El capitán Guérin cae. “Sacando su espada de la vaina, y apuntando en dirección al enemigo, Péguy grita entonces: “!El capitán ha caído!... ¡Tomo el mando!... ¡Seguidme!... ¡Adelante ! … ¡A la bayoneta ! Las "mascinengewehr" alemanas nos disparan como a una bandada de gorriones. Sin embargo, un primer salto, seguido de un segundo, lleva a nuestra ala derecha dirigida por Péguy ciento cincuenta metros hacia delante. Y ahora ir más lejos, como una única ola de ataque, sin una línea de respaldo detrás de nosotros protegiéndonos de su fuego, en un terreno en donde la cuesta declinaba hacia en río, y sobre todo la gran visibilidad de nuestros uniformes, hacen de nosotros espléndidas dianas vivas rojas y azules, no teniendo después para nuestros disparos más que de treinta a cuarenta cartuchos por hombre y con la imposibilidad de ser reaprovisionados, es una locura, es correr hacia una masacre cierta, y además inútil... ¡no llegaremos a diez! Pero cautivos del ambiente forzado del combate, no teníamos tiempo de conocer el miedo... sin embargo, la violencia del fuego enemigo es tal que fuerza a Péguy a ordenar detener la marcha. “¡Al suelo!”... grita, “y fuego a discreción” pero él, permanece en pié, por delante de nosotros, gafas en mano, dirigiendo el tiro, heroico en el infierno...” A la izquierda, el teniente de La Cornillère cae. Los hombres disparan como pueden tratando de protegerse. El fuego de las ametralladoras no cesa. Muchos caen. En todo momento se oyen gritos, quejidos.

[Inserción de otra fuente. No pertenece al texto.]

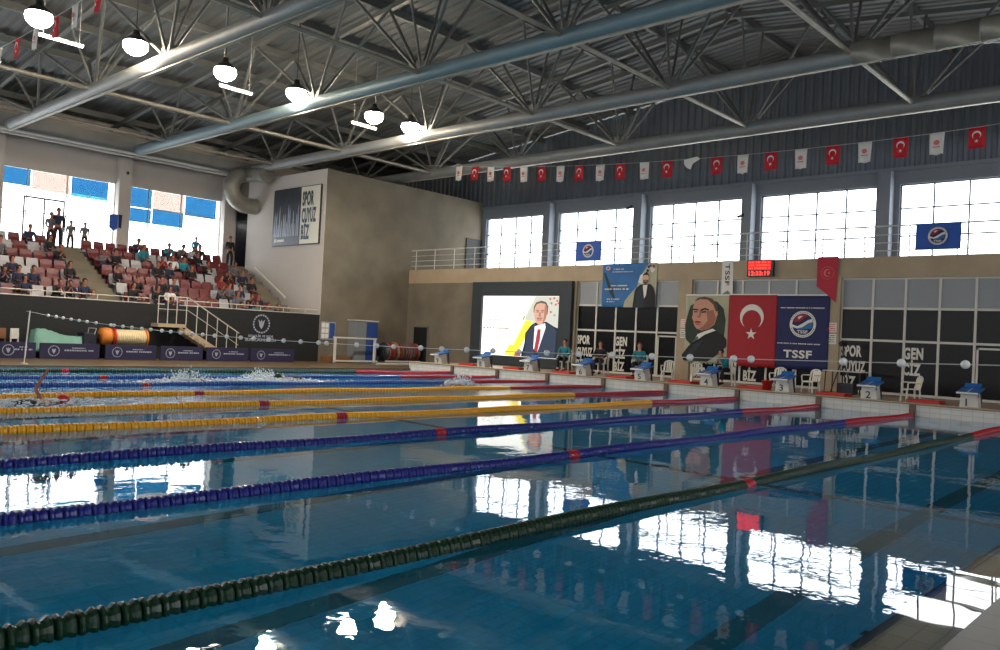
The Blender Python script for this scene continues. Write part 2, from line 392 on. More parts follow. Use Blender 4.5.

Sin embargo, el teniente Péguy, el, esta todavía de pié, a pesar de nuestros gritos de “¡agáchese!” Glorioso loco en su bravura, sordo a nuestras llamadas a la prudencia, exasperado, crispado por esta lucha desigual cuyo peligro ve y comprende mejor que nosotros. Ante los gritos y las llamadas de los heridos, cada vez más angustiosas y apremiantes, el grita con una energía enrabietada. “¡Disparad, disparad, nombre de Dios!”. Algunos le gritan, y yo soy de ellos: “no tenemos munición mi teniente, nos van a machacar”. “¡No pasa nada!” grita Péguy en la tormenta que silba más fuerte que nunca, “¡ yo tampoco tengo! ¡Mirad, seguid disparando!” Y volviéndose a nuestras líneas, sus gafas en mano, explorando las líneas alemanas, se yergue como un desafío a la metralla, bajo el fuego siempre más fuerte de las metralletas enemigas... En ese mismo instante, una bala mortífera rompe esa noble cabeza. Cayó, como un bloque, sobre el costado, y de sus labios surge una queja sorda, como un murmullo, un último pensamiento, una última plegaria: “¡Ah, Dios mío... mis hijos!”. El combate terminó para él".